▶ **Data block**:
---
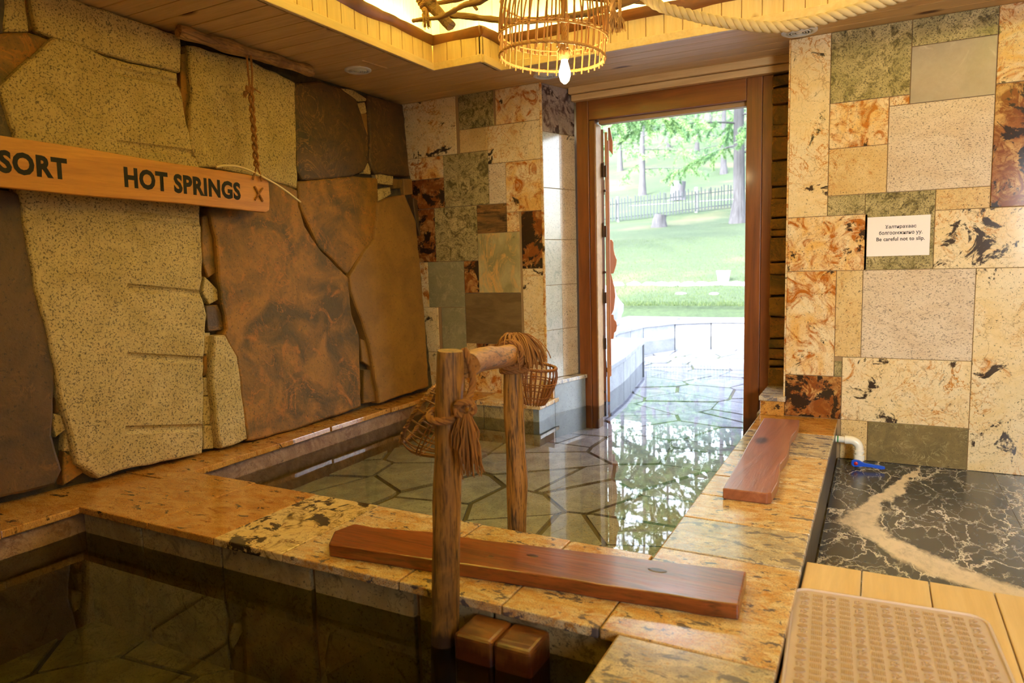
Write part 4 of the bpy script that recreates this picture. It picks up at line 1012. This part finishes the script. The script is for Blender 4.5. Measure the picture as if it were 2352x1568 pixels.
mb = MB(); mb.lathe([(0, 0), (.006, .002), (.016, .012), (.0215, .03), (.0215, .045), (.017, .065), (.0125, .08), (.012, .088)], 24, BT); mb.build('bulb', bulbm, lt, smooth=True)
mb = MB(); mb.lathe([(.014, .088), (.016, .09), (.016, .12), (.009, .125)], 20, BT); rope(mb, [BT @ V((0, 0, .12)), BT @ V((0, 0, .5))], .011)
tassel(mb, BT @ V((0, 0, .15)), (0, 0, -1), .055, 50, .03, .0016, rg); mb.build('rope_stem', ropem, lt, smooth=True)

# ================================================================= DRIFTWOOD AND ROPES IN THE RECESS
def branch(label, pts, rad, y=3.0, name='driftwood_branch', mat=None):
    pts = [ony(px, py, y+dy) for px, py, dy in pts]; sp = smooth_path(pts, 7); n = len(sp)
    mb = MB().new(0); mb.tube(sp, [rad[0]+(rad[1]-rad[0])*i/(n-1)+.003*mnoise.noise(V((i*.6, pts[0].x*9, 0))) for i in range(n)], 14, jit=.3)
    o = mb.build(name, mat or W_branch, smooth=True); origin_base(o); tag(o, label, 'branch'); return o
branch('thick cut driftwood limb ending above the recess corner', [(880, -75, .1), (950, -28, .05), (1000, 22, 0), (1037, 60, 0)], (.031, .027), name='driftwood_limb', mat=W_log)
branch('crooked thin driftwood branch crossing in front of the thick limb', [(948, 48, -.06), (975, 44, -.06), (1010, 40, -.06), (1040, 26, -.06), (1068, 12, -.06), (1100, 4, -.06), (1150, -28, -.05)], (.008, .015))
branch('long bowed driftwood branch passing behind the cane lamp', [(1030, 34, .1), (1080, 38, .1), (1165, 48, .1), (1260, 44, .1), (1370, 26, .1), (1450, 2, .1), (1520, -30, .1)], (.016, .015), y=3.1)
branch('short upper driftwood branch at the top edge above the crooked one', [(985, 12, 0), (1030, 3, 0), (1070, -6, 0), (1120, -20, 0)], (.012, .010), y=3.2)
branch('small forked driftwood stub pointing down', [(1078, -12, 0), (1086, 8, 0), (1096, 22, 0)], (.012, .008), y=3.25)
branch('straight driftwood branch seen beside the rope tassels', [(1340, -4, 0), (1440, 4, 0), (1520, 6, 0)], (.01, .008), y=3.3)
mb = MB(); c0 = ony(972, -2, 2.98)
rope(mb, [c0+V((.034*math.cos(k*.45)+.0007*k, .034*math.sin(k*.45), .02-.0012*k+.02*math.cos(k*.45))) for k in range(50)], .009)
tassel(mb, ony(976, 22, 2.94), (.1, 0, -1), .085, 34, .02, .0022, rg); mb.lathe([(0, .014), (.014, .004), (.013, -.01), (0, -.014)], 12, Matrix.Translation(ony(975, 22, 2.94)))
o = mb.build('rope_tie', ropem, smooth=True); origin_base(o); tag(o, 'jute rope tied round the thick driftwood limb with a short tassel', 'rope')
mb = MB(); rope(mb, [ony(1407, -30, 2.6), ony(1408, 10, 2.6), ony(1407, 40, 2.6)], .012); tassel(mb, ony(1408, 20, 2.6), (0, 0, -1), .09, 50, .02, .0022, rg)
rope(mb, [ony(1423, -30, 2.6), ony(1424, 40, 2.6)], .007); tassel(mb, ony(1424, 38, 2.6), (.1, 0, -1), .055, 34, .016, .0022, rg)
o = mb.build('rope_tassel', ropem, smooth=True); origin_base(o); tag(o, 'two frayed jute rope ends hanging down right of the cane lamp', 'rope')
mb = MB(); rope(mb, smooth_path([ony(1430, -60, 2.6), ony(1500, 6, 2.6), ony(1600, 38, 2.6), ony(1700, 56, 2.6), ony(1790, 62, 2.6), ony(1880, 46, 2.6), ony(1980, 18, 2.6), ony(2080, -12, 2.6), ony(2200, -50, 2.6)], 14), .0195, pitch=.085, seg=10)
o = mb.build('thick_rope', ropeg, smooth=True); origin_base(o); tag(o, 'thick twisted pale rope draped in a sagging curve across the ceiling opening', 'rope')

# ================================================================= PIPE AND VALVE
t = thing('water_pipe', 'white plastic elbow pipe with a blue handled valve at the foot of the tiled wall', 'pipe', (-.06, 4.03, 0))
py_ = 4.02; za = ony(1940, 1009, py_).z; xe = -.062
mb = MB(); mb.tube([(-.185, py_, za), (-.13, py_, za)], .0175, 20); mb.tube([(-.132, py_, za), (-.118, py_, za)], .0225, 20)
el = [V((-.118, py_, za))]+[V((xe-.042+.042*math.sin(q), py_, za-.042+.042*math.cos(q))) for q in [i*math.pi/16 for i in range(9)]]+[V((xe, py_, za-.055))]
mb.tube(el, .0215, 20); mb.tube([(xe, py_, za-.052), (xe, py_, za-.064)], .025, 20); mb.tube([(xe, py_, za-.062), (xe, py_, .002)], .02, 20); mb.tube([(xe, py_, za-.075), (xe, py_, .035)], .0265, 20)
mb.build('elbow', pvc, t, smooth=True)
mb = MB(); mb.tube([(-.168, py_, za), (-.162, py_, za)], .0182, 20); mb.build('tape', greenp, t, smooth=True)
mb = MB(); hz = ony(1972, 1063, py_-.04).z; T = basis((xe-.012, py_-.04, hz), V((1, 0, -.06)).normalized(), V((.06, 0, 1)).normalized(), V((0, -1, 0)))
mb.prism([(-.022, .012), (-.01, .019), (.012, .018), (.04, .008), (.12, .006), (.134, .004), (.136, -.008), (.12, -.012), (.07, -.010), (.035, -.012), (.012, -.018), (-.012, -.019), (-.022, -.01)], 0, .012, T)
vh = mb.build('valve_handle', bluep, t, bevel=.002); mb = MB(); mb.lathe([(.0095, .0), (.0095, .016), (.007, .018), (0, .018)], 20, T); mb.build('valve_cap', redp, vh, smooth=True)
mb = MB(); mb.tube([(xe-.012, py_-.045, hz), (xe-.012, py_, hz)], .012, 16); mb.build('valve_stem', pvc, t, smooth=True)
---
▶ **The problem**: Take the lines from the start of the material to the line with "tassel(mb, BT @", both included, and transcribe them exactly without the pictures.

▶ **Written response**:
Write part 4 of the bpy script that recreates this picture. It picks up at line 1012. This part finishes the script. The script is for Blender 4.5. Measure the picture as if it were 2352x1568 pixels.
mb = MB(); mb.lathe([(0, 0), (.006, .002), (.016, .012), (.0215, .03), (.0215, .045), (.017, .065), (.0125, .08), (.012, .088)], 24, BT); mb.build('bulb', bulbm, lt, smooth=True)
mb = MB(); mb.lathe([(.014, .088), (.016, .09), (.016, .12), (.009, .125)], 20, BT); rope(mb, [BT @ V((0, 0, .12)), BT @ V((0, 0, .5))], .011)
tassel(mb, BT @ V((0, 0, .15)), (0, 0, -1), .055, 50, .03, .0016, rg); mb.build('rope_stem', ropem, lt, smooth=True)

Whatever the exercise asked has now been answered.